Was bedeutet das konkret für das Konzertleben?

Werkmeister: Wir investieren einerseits in unsere Programmhefte mit fundierten Texten und anschaulichem Bildmaterial, andererseits entwerfen wir ein musikalisches Bild der Bach-Zeit, das auch Hamburg in seiner Tradition als Musikstadt, die schon damals mit London und Wien mithalten konnte, stärkt. Im April haben wir bei der zweiten Ausgabe unseres Festivals, das künftig jährlich stattfinden soll, mit der Akademie für Alte Musik Berlin ein absolut hochkarätiges und in der Musik des 18. Jahrhunderts Maßstäbe setzendes Ensemble mit an Bord. 2025 beginnen wir zudem mit einem zweijährlichen Wettbewerb für 18- bis 24-jährige Instrumentalistinnen und Instrumentalisten, der sich auch dem freien, fantasierenden Stil eines Carl Philipp Emanuel Bach zuwenden soll. Wir wollen nicht nur schöne Musik anbieten, sondern auch an gesellschaftsrelevante Themen anknüpfen und Impulse für unsere Zeit setzen.

Woran könnte es liegen, dass Carl Philipp Emanuel Bach trotz seines umfangreichen Werks im Schatten seines Vaters Johann Sebastian steht?

Werkmeister: Seine Musik verlangt den Aufführenden viel ab. Auf seiner Suche nach einer neuen Tonsprache hatte er den Fuß im Alten und öffnete zugleich das Tor zur Wiener Klassik und zur Moderne. Wir finden im wahrsten Sinn aufklärerische Musik, die sich in neuen Formen und der Hinwendung zur absoluten Musik Bahn bricht. Mal hört man durchaus den Vater heraus, oft aber auch sein Streben nach dem Empfindsamen, nach einem eher akademisch-geprägten, bürgerlich-liberalen Ideal als der engen Kantorenwelt, aus der stammte. Das alles ist für Interpreten und Zuhörer nicht immer leicht einzuordnen und oft ungewohnt.

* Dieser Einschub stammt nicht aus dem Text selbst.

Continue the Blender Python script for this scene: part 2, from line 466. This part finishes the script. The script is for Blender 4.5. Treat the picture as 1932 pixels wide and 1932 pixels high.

Der Carl-Philipp-Emanuel-Bach-Chor Hamburg startet unter anderem mit Bruckners „Te Deum“ ins Konzertjahr. Wird der Jubilar in der Chormusik noch unterschätzt?

Werkmeister: Ich denke schon! Wir freuen uns darauf, mit dem Schlusspunkt seines musikalischen Schaffens, der neunten Sinfonie, das Bruckner-Jahr zu eröffnen. Hansjörg Albrecht hatte die Idee, die einzelnen Sätze mit den Motetten zu alternieren, um neue Perspektiven auf das Altbekannte zu ermöglichen. Die Motetten zeigen ganz wunderbar die intime Seite des Komponisten.